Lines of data
------------------------

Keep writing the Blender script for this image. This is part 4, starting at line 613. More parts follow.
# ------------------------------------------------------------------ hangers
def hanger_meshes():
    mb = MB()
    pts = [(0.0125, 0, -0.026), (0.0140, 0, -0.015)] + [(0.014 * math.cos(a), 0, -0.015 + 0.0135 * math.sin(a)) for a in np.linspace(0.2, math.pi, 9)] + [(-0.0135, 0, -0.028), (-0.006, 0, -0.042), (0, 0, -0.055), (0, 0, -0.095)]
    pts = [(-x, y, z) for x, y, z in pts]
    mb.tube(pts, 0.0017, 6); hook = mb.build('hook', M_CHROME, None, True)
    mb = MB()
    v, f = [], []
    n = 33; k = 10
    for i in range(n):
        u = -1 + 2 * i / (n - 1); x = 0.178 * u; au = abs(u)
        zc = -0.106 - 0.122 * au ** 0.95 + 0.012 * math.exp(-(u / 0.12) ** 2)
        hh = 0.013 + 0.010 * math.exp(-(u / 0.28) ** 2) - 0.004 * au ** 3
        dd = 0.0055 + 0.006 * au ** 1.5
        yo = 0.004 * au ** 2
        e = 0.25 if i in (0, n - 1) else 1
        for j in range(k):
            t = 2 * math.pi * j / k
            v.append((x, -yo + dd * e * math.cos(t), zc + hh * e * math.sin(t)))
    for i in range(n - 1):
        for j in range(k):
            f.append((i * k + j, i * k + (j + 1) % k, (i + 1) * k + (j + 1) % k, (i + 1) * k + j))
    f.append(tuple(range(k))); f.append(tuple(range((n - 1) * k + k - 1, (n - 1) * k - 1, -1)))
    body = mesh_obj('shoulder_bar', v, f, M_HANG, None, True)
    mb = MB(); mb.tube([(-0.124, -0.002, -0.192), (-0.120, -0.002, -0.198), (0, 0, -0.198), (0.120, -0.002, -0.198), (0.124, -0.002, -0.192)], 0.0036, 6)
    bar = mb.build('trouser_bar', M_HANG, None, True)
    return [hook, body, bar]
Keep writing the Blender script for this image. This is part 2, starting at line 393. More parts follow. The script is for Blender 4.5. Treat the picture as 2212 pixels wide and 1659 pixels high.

------------------------

## TASK INSTRUCTIONS
Extract the whole listing, character for character.

## COMPLETED EXERCISE
Keep writing the Blender script for this image. This is part 4, starting at line 613. More parts follow.
# ------------------------------------------------------------------ hangers
def hanger_meshes():
    mb = MB()
    pts = [(0.0125, 0, -0.026), (0.0140, 0, -0.015)] + [(0.014 * math.cos(a), 0, -0.015 + 0.0135 * math.sin(a)) for a in np.linspace(0.2, math.pi, 9)] + [(-0.0135, 0, -0.028), (-0.006, 0, -0.042), (0, 0, -0.055), (0, 0, -0.095)]
    pts = [(-x, y, z) for x, y, z in pts]
    mb.tube(pts, 0.0017, 6); hook = mb.build('hook', M_CHROME, None, True)
    mb = MB()
    v, f = [], []
    n = 33; k = 10
    for i in range(n):
        u = -1 + 2 * i / (n - 1); x = 0.178 * u; au = abs(u)
        zc = -0.106 - 0.122 * au ** 0.95 + 0.012 * math.exp(-(u / 0.12) ** 2)
        hh = 0.013 + 0.010 * math.exp(-(u / 0.28) ** 2) - 0.004 * au ** 3
        dd = 0.0055 + 0.006 * au ** 1.5
        yo = 0.004 * au ** 2
        e = 0.25 if i in (0, n - 1) else 1
        for j in range(k):
            t = 2 * math.pi * j / k
            v.append((x, -yo + dd * e * math.cos(t), zc + hh * e * math.sin(t)))
    for i in range(n - 1):
        for j in range(k):
            f.append((i * k + j, i * k + (j + 1) % k, (i + 1) * k + (j + 1) % k, (i + 1) * k + j))
    f.append(tuple(range(k))); f.append(tuple(range((n - 1) * k + k - 1, (n - 1) * k - 1, -1)))
    body = mesh_obj('shoulder_bar', v, f, M_HANG, None, True)
    mb = MB(); mb.tube([(-0.124, -0.002, -0.192), (-0.120, -0.002, -0.198), (0, 0, -0.198), (0.120, -0.002, -0.198), (0.124, -0.002, -0.192)], 0.0036, 6)
    bar = mb.build('trouser_bar', M_HANG, None, True)
    return [hook, body, bar]
Keep writing the Blender script for this image. This is part 2, starting at line 393. More parts follow. The script is for Blender 4.5. Treat the picture as 2212 pixels wide and 1659 pixels high.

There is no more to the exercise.